In 1993, Jessie Little Doe Baird (née Fermino), co-founded the Wôpanâak Language Reclamation Project in an effort to bring the language back to her people. She studied at the Massachusetts Institute of Technology with linguists Kenneth Hale and later Norvin Richards. In her master's thesis, completed in 2000, Baird introduced a modernized orthography based on the colonial system but with a one-to-one correlation between sound and spelling. In 2021, voters in the city of Cambridge, Massachusetts, approved installing bilingual English–Massachusetts street signs on First through Eighth Street (Nekône to Neeshwôsuktashe Taꝏmâôk, in Massachusetts) in East Cambridge. Installation of the signs will begin in 2024.[needs update]

Prior to the introduction of literacy by the missionary Eliot, the Massachusett-speaking peoples were mainly an orally transmitted culture, with social taboos, mores, customs, legends, history, knowledge and traditions passed from the elders to the next generation through song, stories and discussion. With peoples from further away, speakers switched to a pidgin variety of Massachusett used across New England, but when spoken language failed, sign language was used. Little is known about the Eastern Woodlands Algonquian sign language other than its usage. Lenape were often recruited in the wars with the Indians of the west because of their ability to effectively communicate in silence. Even American Sign Language was likely influenced by the sign language of the Wampanoag of Martha's Vineyard, who interacted with a large population of English colonists who were deaf and signed. Martha's Vineyard Sign Language went extinct at the beginning of the twentieth century, but many of its users were influential in the development of ASL. Little is known of it other than its existence, but it was likely similar in scope and usage such as extant Plains Indian Sign Language.

The most important form of symbolic communication that the Indians employed were dendroglyphs. These symbols carved into trees and logs served as boundary markers between tribes, to thank local spirits in the wake of a successful hunt and to record one's whereabouts. Moravian missionaries in the mid-eighteenth century noted that the Lenape of Pennsylvania and New Jersey would carve animals and etchings onto trees when they camped, and were able to pinpoint the tribe, region or village of symbols that they encountered. Similarly, the Abenaki peoples of northern New England used etchings on trees to mark paths or drew beaver huts and ponds to mark their trapping areas. The Mi'kmaq pictographic tradition was later converted into a true writing system with adjustments by French missionaries. These symbols were also painted. In 1813, residents found a tree carved into the shape of a woman and a child around Lake Winnipesaukee. Evidence for dendroglyphic picture writing in southern New England is lacking, as most of the trees were felled by the Federal Period, with current forests consisting of secondary growth after farms were abandoned for land in the Great Plains in the end of the nineteenth century. The markings may have been similar to the wiigwaasabak of Anishinaabe (Ojibwe) culture in scope and usage, able to record mnemonically songs related to ritual traditions, meetings between clans, maps and tribal identity.
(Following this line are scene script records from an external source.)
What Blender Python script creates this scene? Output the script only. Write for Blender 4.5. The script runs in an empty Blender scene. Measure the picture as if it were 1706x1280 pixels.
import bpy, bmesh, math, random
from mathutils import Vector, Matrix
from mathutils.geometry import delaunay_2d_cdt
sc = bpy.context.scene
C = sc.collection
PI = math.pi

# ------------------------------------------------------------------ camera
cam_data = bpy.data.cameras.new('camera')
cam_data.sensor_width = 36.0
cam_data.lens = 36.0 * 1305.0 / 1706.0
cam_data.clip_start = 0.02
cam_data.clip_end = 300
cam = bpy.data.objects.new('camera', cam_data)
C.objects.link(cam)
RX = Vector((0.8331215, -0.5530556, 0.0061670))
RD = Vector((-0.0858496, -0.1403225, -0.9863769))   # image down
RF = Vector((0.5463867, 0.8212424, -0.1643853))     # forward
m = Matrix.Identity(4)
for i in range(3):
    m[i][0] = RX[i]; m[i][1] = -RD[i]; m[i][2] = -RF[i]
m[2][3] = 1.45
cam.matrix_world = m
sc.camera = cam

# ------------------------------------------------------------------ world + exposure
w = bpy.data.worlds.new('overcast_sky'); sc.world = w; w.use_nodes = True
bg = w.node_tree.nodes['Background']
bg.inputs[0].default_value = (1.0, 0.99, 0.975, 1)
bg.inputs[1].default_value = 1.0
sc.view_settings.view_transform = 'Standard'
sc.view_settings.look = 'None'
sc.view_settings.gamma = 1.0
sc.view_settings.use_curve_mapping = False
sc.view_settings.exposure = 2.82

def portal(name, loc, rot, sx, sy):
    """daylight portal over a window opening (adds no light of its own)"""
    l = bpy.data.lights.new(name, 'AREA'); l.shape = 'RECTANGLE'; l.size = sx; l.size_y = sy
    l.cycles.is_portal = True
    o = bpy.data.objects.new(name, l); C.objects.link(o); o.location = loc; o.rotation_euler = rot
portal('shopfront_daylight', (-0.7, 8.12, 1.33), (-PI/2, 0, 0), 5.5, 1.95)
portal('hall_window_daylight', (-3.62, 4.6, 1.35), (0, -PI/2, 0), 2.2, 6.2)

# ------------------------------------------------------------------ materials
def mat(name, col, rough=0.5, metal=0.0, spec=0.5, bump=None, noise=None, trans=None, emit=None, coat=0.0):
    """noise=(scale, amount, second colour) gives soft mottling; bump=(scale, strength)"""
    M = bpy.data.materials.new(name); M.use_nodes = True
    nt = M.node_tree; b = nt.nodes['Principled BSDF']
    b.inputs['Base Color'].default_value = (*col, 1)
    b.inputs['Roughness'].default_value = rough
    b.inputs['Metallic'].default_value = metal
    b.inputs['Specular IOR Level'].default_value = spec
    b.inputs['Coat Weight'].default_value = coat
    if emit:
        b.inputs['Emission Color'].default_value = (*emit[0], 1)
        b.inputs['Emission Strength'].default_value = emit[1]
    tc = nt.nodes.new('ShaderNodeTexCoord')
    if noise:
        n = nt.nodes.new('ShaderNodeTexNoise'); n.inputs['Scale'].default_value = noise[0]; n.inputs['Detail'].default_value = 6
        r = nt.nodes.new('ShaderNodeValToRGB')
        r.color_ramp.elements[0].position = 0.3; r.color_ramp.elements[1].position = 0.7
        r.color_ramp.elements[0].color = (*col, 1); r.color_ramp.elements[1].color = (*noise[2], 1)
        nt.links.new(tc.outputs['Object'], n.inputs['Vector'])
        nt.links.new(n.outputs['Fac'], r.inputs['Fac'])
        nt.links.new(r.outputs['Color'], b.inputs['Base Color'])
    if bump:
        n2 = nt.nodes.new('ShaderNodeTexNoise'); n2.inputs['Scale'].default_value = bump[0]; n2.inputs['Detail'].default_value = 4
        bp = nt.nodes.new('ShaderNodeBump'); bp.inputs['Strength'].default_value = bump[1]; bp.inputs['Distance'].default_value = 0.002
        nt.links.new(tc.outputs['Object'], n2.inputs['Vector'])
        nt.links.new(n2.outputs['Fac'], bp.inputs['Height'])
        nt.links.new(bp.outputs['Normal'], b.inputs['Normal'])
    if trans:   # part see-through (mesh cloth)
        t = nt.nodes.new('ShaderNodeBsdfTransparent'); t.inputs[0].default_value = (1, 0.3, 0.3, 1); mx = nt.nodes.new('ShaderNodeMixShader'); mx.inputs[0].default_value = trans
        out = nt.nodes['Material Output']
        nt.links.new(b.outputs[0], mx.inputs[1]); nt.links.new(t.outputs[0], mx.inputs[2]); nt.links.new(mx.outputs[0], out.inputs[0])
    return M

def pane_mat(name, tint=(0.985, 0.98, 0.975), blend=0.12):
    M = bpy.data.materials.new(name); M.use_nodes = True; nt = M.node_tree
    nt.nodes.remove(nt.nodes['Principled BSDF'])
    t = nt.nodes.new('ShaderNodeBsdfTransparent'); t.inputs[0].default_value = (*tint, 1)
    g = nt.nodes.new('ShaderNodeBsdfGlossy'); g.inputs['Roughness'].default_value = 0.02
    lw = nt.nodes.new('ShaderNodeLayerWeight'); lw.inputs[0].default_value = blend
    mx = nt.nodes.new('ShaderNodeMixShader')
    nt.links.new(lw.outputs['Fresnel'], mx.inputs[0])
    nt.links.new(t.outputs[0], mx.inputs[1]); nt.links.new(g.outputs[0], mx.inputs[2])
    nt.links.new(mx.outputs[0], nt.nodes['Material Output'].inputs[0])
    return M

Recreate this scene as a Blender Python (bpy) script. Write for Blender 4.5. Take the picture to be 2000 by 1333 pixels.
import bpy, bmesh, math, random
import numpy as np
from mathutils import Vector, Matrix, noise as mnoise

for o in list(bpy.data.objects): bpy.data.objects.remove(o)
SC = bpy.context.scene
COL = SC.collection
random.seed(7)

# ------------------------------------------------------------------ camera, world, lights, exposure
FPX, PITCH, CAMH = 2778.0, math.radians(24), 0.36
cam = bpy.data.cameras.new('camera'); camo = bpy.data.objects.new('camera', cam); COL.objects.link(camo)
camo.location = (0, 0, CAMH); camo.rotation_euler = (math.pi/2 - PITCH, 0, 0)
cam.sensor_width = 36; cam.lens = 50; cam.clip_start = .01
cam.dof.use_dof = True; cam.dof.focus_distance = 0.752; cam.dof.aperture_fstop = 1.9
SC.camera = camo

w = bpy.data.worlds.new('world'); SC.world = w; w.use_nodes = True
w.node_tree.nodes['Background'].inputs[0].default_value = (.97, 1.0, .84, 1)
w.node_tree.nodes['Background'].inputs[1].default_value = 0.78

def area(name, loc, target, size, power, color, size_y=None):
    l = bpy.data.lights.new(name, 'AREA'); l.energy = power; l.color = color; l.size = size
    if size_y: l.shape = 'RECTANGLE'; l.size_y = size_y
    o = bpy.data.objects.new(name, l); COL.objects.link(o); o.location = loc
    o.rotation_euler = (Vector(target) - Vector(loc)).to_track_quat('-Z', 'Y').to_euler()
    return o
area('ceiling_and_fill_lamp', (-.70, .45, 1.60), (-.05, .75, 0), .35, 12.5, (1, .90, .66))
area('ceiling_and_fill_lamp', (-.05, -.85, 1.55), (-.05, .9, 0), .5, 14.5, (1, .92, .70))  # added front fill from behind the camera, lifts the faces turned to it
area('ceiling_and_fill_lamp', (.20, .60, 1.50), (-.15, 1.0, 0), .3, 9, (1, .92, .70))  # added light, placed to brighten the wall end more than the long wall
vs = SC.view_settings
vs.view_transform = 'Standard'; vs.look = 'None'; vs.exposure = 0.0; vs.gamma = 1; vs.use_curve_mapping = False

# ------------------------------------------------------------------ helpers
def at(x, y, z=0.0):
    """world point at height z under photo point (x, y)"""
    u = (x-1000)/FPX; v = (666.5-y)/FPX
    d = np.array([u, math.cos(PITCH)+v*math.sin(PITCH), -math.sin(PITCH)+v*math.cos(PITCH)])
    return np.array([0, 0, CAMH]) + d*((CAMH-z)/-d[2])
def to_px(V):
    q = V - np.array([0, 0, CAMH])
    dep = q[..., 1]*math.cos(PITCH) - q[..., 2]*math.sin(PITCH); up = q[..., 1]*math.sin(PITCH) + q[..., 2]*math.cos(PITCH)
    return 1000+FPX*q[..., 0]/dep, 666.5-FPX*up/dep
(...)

Pictographs carved into the rocks date back to the middle Archaic Period, ca. 6000-4000 BC up until a century after colonization. Most notorious are the etchings on Dighton Rock in the Taunton River but also several sites around Assawompset Pond. The figures depicted on Dighton Rock are similar to those of Bellows Falls, Vermont and other sites across New England. Most depictions include carved hands, the sun, the moon in various phases, people or spirits, anthropomorphic beings, various native animals, markings similar to the letters 'E,' 'M,' 'X,' and 'I,' slashes and crosses, circles that may represent planetary figures, trees, river courses and figures from shamanic tradition like giants, thunderbirds and horned serpents. During and after colonization, some depict Europeans and ships. Many are carved near water, and probably because these were sacred sites, commemorated historic agreements or to mark the land.

Early adopters of literacy are known to have signed their names with animal symbols related to their tribe, clan or stature. For a century after English arrival, the Indians continued to mark rocks and trees, and one site in Massachusetts features a large boulder, with depictions of wetus from as far back as 3000 years old, to depictions of ships shortly after the period of English settlement began, and a few drawings and the Latin letters of the owner's name, where a Wampanoag family was present until the early twentieth century. As late as the 1920s, Nipmuc women in central Massachusetts, a people closely connected culturally and linguistically with the Massachusett-speaking peoples, still made traditional baskets that were often decorated with woven or painted symbols representing the local landscape, such as the use of domed figures for homes (wetus), dots for people, parallel and diagonal lines to represent plots of land and other symbols whose meaning are lost. It is unknown whether or not the basketry traditions represent a continuation or have any connection to the earlier petro- and dendroglyph traditions.

As Eliot listened to the Indians from the Praying Town of Natick, he wrote down words according to English orthography, which later developed into the colonial system in use from the 1650s until the mid-nineteenth century. Eliot used the entire Latin alphabet as used in English at the time to write the language.